Happy Ada Lovelace Day!

D. Hugh Redelmeier hugh-pmF8o41NoarQT0dZR+AlfA at public.gmane.org
Thu Mar 26 16:16:10 UTC 2009


| From: colin davidson <colinpdavidson-Re5JQEeQqe8AvxtiuMwx3w at public.gmane.org>

| Well, staying out of the cat-fight (and that is a reference to behaviour, not gender) other than to say "A pox on both
| your houses", at the time (and more so earlier in history) is was common usage to refer to the English nobility by their
| family title, especially in the case of the actual title holder, rather than their family name. Look at how often
| Shakespear referred to "Gloucester" or "Leicester". And if you find "Ada Lovelace" a strange useage, ask yourself "what
| was the actual name of the poet Byron?" (her father).

Byron's last name was ... "Byron".

According to Wikipedia, his name, at birth (before he became Baron)
was George Gordon Byron.  Not an accident.  The title was created in
1643 for Sir John Byron, the elder brother of an ancestor.

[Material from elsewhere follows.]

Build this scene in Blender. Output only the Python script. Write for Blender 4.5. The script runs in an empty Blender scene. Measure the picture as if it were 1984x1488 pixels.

Something I'm not quite up on is that when you get to change your
name.  Byron's name became Noel, 6th Baron Byron.  Was Noel one of his
names before that?  But then King George VI wasn't known as "George"
before he became king: he was Prince Albert and Bertie to his family.
The Popes all pick new names too.

Shakespeare hardly speaks the way we do now :-)
My recollection of "Glocester" etc. in Shakespeare was that that form
was used to specify (unambiguously and concisely) who was speaking and
not used by the actual speakers.  I could be wrong (too lazy to look).